The foreign ministers of Egypt, Ethiopia, and Sudan should meet on 13 January in Washington in the presence officials from the US Treasury and the World Bank to try to finalise an agreement to resolve the dispute.
The first meeting of the US-sponsored talks was held in Addis Ababa in mid-November 2019, the second was in Cairo in early December 2019, and the third was in Khartoum in late December 2019.
According to the “Declaration of Principles” signed by Egypt, Sudan and Ethiopia in 2015, if the three countries failed in resolving the dispute through negotiations, they can ask for mediation or refer the matter to their heads of states or prime ministers.

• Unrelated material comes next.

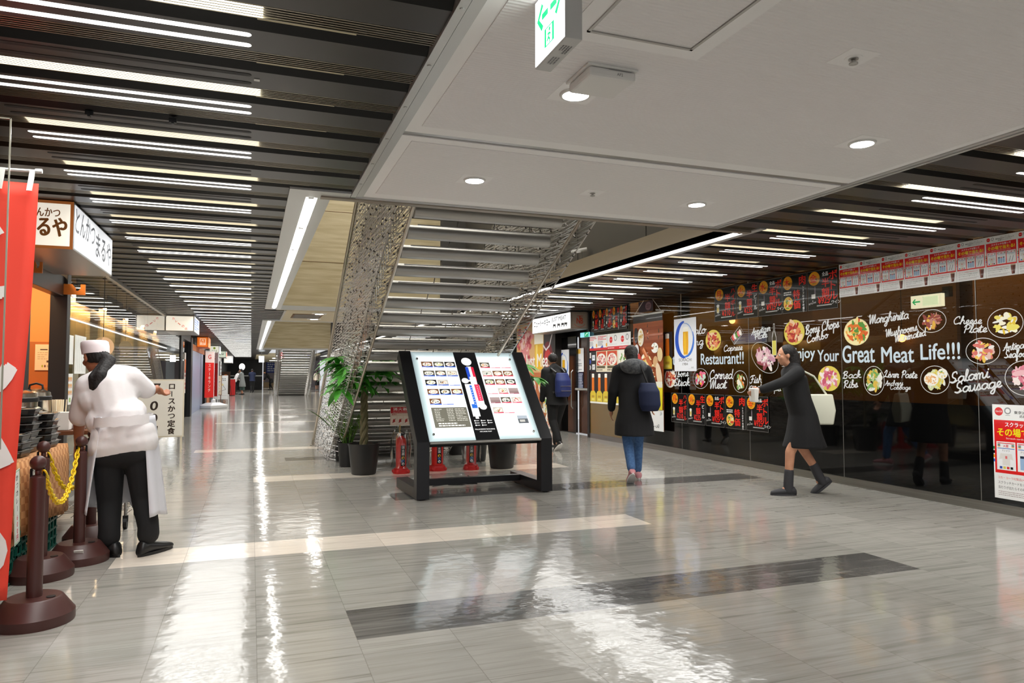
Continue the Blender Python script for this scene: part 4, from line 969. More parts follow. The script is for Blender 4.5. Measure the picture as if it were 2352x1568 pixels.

Egyptian Water and Irrigation Ministry spokesperson told Ahram Online last December that Egypt is holding to its demands regarding the regulations for filling and operating the GERD, dismissing news reports that Egypt had agreed to the release of 35 billion cubic meters of water.
Ethiopia started constructing the GERD in 2011 on the Blue Nile in the northern Ethiopia highlands, from where most of the Nile’s waters flow.
Egypt fears that the speed of filling the Ethiopian dam will diminish its share of the River Nile water.
Ethiopia aims to become the continent’s biggest power exporter by generating more than 6,000 megawatts through the dam.